Ak Parti Muğla İl Başkanlığı’na atanan Cengizhan Güngör, düzenlenen törenle görevi Haluk Laçin’den devraldı. Güngör, İl binası önünde meşalelerle karşılandı. Ak Partili iki milletvekili Kadem Mete ve Yakup Otgöz devir teslim töreninde boy gösterdiler. Özellikle Kadem Mete’nin gözleri parlıyordu.
Geçmişin Gölgesi
Görevi devreden Haluk Laçin, “2024 yılı Aralık ayında giymiş olduğum beyaz gömleği üzerinde bir iğne ucu kadar leke olmadan değerli kardeşim Cengizhan’a görevimi devrediyorum” sözleriyle il başkanlığına veda etti. Bu söz bir nezaket cümlesinden çok, siyasal bir temenni olarak algılandı. Zira Muğla’daki Ak Parti teşkilatı uzun süredir sokağa taşan bir rekabetin içindeydi. Bir yanda milletvekili Kadem Mete’nin hiyerarşik disiplini, diğer yanda “Şehrin Ağabeyi” olarak tanımlanan Aydın Ayaydın’ın bürokratik ağırlığı… İl başkanı Laçin bu iki farklı güç merkezi arasında denge kurmaya çalıştı, ancak bu denge sık sık sarsıntıya uğradı.
Kimi zaman atamalar üzerinden, kimi zaman il yönetimi içindeki çekişmeler üzerinden. Sonunda teşkilat, Ankara’nın gölgesiyle Muğla’nın yerel gerçekliği arasında sıkıştı kaldı. Bu kriz, sadece merkezi otoriteyi oluşturan partinin içini değil, kentin siyasetini de etkiledi. Kurumsal sadakat yerini kişisel bağlılıklara bıraktı; liyakat ise kulislerin sessizliği içinde kayboldu gitti.
Birleştirici Sözlerin Arka Planı
Tam da bu iklimde, Cumhurbaşkanı Erdoğan tarafından Ak Parti Genel Merkezi’nin temayül yoklaması sonrası belirlenen isimler arasından Cengizhan Güngör il başkanı olarak atandı. Devir teslim töreninde meşaleler yakıldı, il binasının önünde gençlik kolları slogan attı, milletvekilleri Mete ve Otgöz sahnenin iki yanında yerini aldı. Eski milletvekili Yelda Erol Gökcan’da törene katılanlar arasındaydı.

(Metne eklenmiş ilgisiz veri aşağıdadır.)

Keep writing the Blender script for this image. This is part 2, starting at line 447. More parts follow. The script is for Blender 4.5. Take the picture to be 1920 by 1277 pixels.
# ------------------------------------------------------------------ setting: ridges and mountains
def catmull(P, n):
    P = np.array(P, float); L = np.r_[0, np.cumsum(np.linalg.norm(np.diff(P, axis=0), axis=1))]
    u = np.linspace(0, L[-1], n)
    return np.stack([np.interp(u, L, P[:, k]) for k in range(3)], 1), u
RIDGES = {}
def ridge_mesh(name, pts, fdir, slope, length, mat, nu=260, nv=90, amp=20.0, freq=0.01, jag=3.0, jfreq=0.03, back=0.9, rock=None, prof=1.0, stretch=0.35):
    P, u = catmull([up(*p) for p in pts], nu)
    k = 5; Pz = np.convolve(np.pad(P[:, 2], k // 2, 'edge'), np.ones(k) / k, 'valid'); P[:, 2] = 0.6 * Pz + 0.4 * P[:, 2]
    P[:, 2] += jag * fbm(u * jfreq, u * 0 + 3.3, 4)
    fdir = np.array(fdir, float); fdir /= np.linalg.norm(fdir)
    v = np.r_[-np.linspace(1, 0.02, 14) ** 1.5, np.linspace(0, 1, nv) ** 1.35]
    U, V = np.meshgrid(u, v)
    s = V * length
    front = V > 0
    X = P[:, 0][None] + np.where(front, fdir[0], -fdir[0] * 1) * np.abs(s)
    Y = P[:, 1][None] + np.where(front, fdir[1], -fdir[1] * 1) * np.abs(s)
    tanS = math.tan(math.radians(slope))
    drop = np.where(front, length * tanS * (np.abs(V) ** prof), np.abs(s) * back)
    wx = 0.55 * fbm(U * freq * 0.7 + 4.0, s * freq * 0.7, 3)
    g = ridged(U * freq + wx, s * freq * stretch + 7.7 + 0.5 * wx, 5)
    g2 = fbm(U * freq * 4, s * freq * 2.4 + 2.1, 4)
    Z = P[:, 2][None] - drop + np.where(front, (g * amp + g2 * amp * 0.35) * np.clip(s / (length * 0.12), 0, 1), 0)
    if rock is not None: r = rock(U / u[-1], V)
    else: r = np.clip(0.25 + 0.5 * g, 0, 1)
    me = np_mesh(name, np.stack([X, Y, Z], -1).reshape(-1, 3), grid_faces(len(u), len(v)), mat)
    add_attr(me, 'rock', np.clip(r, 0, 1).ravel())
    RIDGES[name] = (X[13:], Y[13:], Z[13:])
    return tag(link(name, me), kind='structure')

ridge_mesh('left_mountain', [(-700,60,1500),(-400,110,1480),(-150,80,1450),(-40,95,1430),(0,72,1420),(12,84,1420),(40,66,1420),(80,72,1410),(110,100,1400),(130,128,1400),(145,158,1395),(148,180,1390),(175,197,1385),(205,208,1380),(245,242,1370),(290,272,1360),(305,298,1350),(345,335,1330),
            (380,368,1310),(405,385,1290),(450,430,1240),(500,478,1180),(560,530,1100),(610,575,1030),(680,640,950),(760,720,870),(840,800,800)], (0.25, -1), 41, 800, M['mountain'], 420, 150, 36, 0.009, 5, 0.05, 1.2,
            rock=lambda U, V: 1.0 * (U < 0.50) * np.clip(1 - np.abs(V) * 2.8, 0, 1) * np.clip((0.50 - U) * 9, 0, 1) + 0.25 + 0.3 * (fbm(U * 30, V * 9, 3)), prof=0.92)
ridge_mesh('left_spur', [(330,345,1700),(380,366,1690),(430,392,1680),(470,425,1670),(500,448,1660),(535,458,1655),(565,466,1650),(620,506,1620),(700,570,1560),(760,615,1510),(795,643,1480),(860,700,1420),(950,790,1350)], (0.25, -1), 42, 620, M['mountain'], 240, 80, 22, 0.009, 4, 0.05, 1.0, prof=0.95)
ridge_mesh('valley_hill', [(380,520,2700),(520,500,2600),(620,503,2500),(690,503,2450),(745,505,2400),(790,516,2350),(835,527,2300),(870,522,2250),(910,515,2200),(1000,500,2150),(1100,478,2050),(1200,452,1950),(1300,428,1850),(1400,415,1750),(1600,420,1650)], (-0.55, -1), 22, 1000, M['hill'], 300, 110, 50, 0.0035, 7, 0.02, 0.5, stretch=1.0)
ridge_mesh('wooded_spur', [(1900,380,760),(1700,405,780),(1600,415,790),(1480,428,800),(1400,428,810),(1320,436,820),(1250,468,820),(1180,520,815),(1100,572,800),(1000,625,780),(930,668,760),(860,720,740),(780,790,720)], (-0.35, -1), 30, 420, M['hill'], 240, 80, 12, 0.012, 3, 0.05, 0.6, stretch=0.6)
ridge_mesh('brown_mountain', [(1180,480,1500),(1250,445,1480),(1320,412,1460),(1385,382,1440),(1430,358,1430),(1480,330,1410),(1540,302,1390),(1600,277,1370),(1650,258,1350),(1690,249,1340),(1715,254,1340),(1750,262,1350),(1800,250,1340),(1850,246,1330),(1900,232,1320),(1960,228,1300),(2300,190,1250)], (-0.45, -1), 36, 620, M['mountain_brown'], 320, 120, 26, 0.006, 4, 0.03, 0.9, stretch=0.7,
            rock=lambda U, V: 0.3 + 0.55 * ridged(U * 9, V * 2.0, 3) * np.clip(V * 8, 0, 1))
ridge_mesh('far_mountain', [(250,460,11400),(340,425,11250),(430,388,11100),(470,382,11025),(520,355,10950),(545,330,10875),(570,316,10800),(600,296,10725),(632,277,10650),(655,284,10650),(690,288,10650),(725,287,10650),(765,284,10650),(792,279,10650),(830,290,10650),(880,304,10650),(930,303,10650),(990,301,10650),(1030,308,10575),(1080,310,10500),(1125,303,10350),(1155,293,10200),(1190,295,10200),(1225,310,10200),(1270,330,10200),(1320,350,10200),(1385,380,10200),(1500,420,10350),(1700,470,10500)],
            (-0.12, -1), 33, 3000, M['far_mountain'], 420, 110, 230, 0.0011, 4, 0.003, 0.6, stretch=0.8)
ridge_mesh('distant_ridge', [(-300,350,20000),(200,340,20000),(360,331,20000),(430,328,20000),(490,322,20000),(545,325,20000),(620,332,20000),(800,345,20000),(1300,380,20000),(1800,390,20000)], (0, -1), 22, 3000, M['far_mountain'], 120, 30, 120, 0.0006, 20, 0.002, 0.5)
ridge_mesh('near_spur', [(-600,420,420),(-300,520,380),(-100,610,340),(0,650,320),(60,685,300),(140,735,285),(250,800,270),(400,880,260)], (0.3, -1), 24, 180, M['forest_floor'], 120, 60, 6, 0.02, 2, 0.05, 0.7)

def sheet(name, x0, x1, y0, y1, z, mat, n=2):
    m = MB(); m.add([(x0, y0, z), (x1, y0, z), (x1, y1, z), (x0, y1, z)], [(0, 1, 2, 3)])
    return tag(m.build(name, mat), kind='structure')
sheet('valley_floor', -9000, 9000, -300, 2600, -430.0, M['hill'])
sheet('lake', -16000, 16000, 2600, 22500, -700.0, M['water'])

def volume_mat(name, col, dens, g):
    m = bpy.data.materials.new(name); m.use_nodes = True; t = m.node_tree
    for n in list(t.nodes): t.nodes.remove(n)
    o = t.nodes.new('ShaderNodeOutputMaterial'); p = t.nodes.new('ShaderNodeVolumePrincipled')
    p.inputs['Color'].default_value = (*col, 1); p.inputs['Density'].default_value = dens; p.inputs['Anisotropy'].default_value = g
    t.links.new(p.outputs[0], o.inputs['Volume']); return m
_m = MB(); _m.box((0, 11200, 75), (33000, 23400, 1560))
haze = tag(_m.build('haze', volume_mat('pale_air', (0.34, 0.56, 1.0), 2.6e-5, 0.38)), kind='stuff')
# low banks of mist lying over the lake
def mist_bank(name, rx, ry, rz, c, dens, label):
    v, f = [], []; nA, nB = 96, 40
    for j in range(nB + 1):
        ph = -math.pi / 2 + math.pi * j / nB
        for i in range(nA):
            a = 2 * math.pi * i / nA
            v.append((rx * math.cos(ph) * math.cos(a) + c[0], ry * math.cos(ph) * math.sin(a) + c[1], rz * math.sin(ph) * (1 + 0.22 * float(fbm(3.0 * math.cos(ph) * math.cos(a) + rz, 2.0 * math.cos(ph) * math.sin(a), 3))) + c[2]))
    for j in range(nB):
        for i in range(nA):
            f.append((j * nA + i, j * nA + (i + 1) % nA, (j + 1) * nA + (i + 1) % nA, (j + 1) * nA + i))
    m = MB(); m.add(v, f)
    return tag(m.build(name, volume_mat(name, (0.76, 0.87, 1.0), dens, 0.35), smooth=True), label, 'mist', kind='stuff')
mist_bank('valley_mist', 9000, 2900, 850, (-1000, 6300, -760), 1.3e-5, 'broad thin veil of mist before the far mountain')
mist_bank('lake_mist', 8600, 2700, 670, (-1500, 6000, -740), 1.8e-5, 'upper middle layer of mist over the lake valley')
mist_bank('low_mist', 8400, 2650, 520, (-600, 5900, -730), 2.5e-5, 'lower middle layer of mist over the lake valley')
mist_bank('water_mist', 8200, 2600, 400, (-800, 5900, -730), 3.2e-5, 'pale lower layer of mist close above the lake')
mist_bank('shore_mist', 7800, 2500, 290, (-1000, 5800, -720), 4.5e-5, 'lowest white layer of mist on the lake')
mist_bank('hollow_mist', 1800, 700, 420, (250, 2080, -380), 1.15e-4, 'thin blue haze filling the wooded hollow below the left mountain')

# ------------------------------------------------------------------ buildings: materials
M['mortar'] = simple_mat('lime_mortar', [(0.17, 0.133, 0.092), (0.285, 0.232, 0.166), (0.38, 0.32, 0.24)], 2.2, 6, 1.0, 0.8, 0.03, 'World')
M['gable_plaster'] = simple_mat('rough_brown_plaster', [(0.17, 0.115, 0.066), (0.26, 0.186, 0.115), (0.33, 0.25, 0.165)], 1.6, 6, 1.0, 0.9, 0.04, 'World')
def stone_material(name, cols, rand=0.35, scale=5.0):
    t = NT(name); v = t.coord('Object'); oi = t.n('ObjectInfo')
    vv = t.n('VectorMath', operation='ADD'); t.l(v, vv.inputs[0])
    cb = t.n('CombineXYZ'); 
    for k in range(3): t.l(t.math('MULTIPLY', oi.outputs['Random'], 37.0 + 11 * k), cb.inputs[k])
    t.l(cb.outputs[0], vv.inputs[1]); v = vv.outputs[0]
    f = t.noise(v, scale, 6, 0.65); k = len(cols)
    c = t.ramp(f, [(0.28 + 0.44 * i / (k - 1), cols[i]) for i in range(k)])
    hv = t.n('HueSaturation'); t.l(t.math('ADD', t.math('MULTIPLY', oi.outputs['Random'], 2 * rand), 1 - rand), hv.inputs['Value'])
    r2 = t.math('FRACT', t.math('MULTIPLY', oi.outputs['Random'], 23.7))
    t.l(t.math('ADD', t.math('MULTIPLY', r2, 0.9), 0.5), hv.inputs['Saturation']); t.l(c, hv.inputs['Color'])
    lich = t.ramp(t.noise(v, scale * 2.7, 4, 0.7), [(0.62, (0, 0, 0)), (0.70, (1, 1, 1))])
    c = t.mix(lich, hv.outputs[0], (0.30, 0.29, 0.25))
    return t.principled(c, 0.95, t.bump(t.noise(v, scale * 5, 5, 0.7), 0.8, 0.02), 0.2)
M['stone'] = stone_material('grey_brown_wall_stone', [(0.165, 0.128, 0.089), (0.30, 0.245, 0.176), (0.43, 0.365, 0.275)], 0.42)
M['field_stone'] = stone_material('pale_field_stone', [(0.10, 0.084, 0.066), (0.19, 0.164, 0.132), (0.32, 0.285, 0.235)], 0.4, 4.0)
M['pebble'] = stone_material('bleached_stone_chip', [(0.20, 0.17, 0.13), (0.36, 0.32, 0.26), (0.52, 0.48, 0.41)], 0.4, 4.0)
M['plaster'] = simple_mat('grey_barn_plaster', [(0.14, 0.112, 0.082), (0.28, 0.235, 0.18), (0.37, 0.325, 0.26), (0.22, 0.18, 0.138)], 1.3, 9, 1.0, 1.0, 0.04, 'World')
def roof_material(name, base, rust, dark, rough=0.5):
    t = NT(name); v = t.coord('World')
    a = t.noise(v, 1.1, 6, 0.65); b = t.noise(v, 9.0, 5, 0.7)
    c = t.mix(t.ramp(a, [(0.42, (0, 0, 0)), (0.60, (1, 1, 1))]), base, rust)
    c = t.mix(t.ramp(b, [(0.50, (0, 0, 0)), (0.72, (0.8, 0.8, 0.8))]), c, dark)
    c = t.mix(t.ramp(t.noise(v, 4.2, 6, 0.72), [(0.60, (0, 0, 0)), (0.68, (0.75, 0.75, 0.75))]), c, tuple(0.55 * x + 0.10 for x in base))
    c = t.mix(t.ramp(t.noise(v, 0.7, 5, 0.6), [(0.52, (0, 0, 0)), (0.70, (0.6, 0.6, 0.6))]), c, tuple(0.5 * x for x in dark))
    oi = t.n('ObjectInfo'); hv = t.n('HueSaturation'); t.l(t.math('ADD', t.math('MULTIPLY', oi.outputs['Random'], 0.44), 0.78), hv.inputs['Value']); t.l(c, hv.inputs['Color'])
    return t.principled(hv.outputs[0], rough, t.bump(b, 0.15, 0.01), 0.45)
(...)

Törenin asıl anlamı yakılan meşalelerde değil, Güngör’ün cümlelerinde saklıydı: “Kimseyi dışlamadan herkesi kucaklayacağız. Başarı, bir kişiyle değil; ortak akılla, ortak emekle, ortak mücadeleyle mümkündür”… Bu sözler, bir politik nezaket ifadesi değil, parti içi bir tedavi çağrısıydı. Çünkü herkesin bildiği, gözlemlediği gibi son dönemde teşkilatın en büyük sorunu ‘birlik’ eksikliğiydi. Güngör’ün açıklamaları, doğrudan isim vermeden, geçmişte yaşanan kırılmaları onarma niyeti taşıyordu. Üstelik bu mesaj, yalnız partiye değil, kente de verilmişti. “Her mahallede Ak Parti’nin izi olacak” derken, aslında yerel siyasetin merkezinde yeniden aidiyet duygusu inşa edileceği mesajı taşıyordu. Siyasetin teknik değil duygusal bir dil kazandığı o an, Güngör’ün konuşmasıyla “birlik” kelimesinin yeniden anlam bulduğu andı.
Yeni Dönemin Gerçek Sınavı
Bilindiği gibi siyaset, sözle değil sınavla ölçülür. Muğla’da bu sınavın adı “denge”.
Yeni il başkanı, bir yandan Ankara’nın beklentilerini karşılayacak; öte yandan yereldeki güç odaklarını aynı masada tutacak. Bu, sadece bir örgüt yönetimi meselesi değil, bir kültür değişimi, ötesinde beceri gerektiriyor.
Bize göre; Güngör’ün önünde iki temel sınav var: İlki, teşkilatı kişisel sadakat ağlarından kurtarıp kurumsal işleyişe kavuşturmak. İkincisi, partiyi yeniden ‘şehirle konuşur hale’ getirmek, yani siyaset ile kent arasındaki kopukluğu onarmak. Muğla’da son dönem Ak Parti siyaseti genellikle bir ‘ağabey’ figürünün etrafında şekillenmişti. Eğer Güngör, bu döngüyü kırabilir, gücü kişilerden değerlere doğru yönlendirebilirse, gerçekten yeni bir dönem başlayabilir. Aksi halde, meşalelerin aydınlattığı sahne birkaç ay sonra yerini gölgeli günlere bırakabilir.